Eventually Burchfield, Sr. got a call. “I told him get a good physical,” says the promoter. “If the doc says okay, I’ll get you a fight. No problem.” In the first week of May 2007, Tillinghast, in a brown suit and tie, addressed the media about his comeback fight, a card headlined by Manfredo Jr. “I feel like a big brother lost from his family getting reunited again,” said Jarrod. “I’m back. I’m gonna put a couple of years in before fighting for a championship myself.”
The following Friday, the Tillinghast faithful packed the Twin River Event Center in Lincoln, Rhode Island. Jarrod hoped that one fan in particular would be ringside. Jerry Tillinghast, Sr. On January 18, 2007, Jerry walked out of the John J. Moran Security Facility of the Massachusetts ACI (Adult Correctional Institutions) after nearly 30 years in prison.
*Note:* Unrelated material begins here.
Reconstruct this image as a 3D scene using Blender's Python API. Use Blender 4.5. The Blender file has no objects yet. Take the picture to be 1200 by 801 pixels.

But that seat for the fight would remain empty. “I wanted to go but my parole officer said I couldn’t,” says Jerry. “I got mad. I asked ‘why not?’ He said it was the atmosphere. Not good for guys like me.”
Around 9pm, fans stood up as the lights dimmed. “Wel-come back!” blared out of the arena speakers. “Your dreams are your ticket out.” In his skull-and-crossbones shorts, Jarrod entered the ring to the theme of the hit ’70s TV sitcom “Welcome Back, Kotter.” The fight, however, would be far from a joke. His opponent, Jeffrey Osbourne, Jr. (4-4-1) of Davenport, Iowa, wasn’t some hillbilly pushover, but a guy who’d gone to war with five top prospects.
Within the first minute of the bout, Tillinghast’s comeback was in jeopardy. An Osbourne overhand right crushed Jarrod’s nose, spraying blood across his face. But by the second round, the hometown favorite had settled down. Eight-year layoff? Looked like eight months. Jarrod flashed firepower, danced around the ring, traded bombs with the relentless Osbourne. “This looks like a championship fight!” yelled TV announcer Vinny Pazienza. With the crowd standing for the entire fourth round, Jarrod unleashed a furious barrage of left hooks and right hands. Yet the Iowa middleweight wouldn’t go down; and as the final bell rang, the decision was in the hands of the judges. “After four rounds we have your decision,” proclaimed ring announcer John Vena. “Your winner and still-undefeated Jarrod Tillinghast!”
“It’s hard to describe how you feel at that moment,” says Jarrod, who jumped up and down then lifted Osbourne' hand in the air out of respect. “Hearing your name again like that? It’s electric. A high only a fighter knows.”
For Fight of the Night honors, Jarrod earned a $1K bonus. Anxious to maintain the momentum, Burchfield, Sr. put Tillinghast on a card the following month at Foxwoods Resort Casino in Connecticut. Again he electrified the fans, knocking Santiago Hillario unconscious in the first round with a brutal left hook.
It would be the last time Jarrod ever stepped in the ring to fight.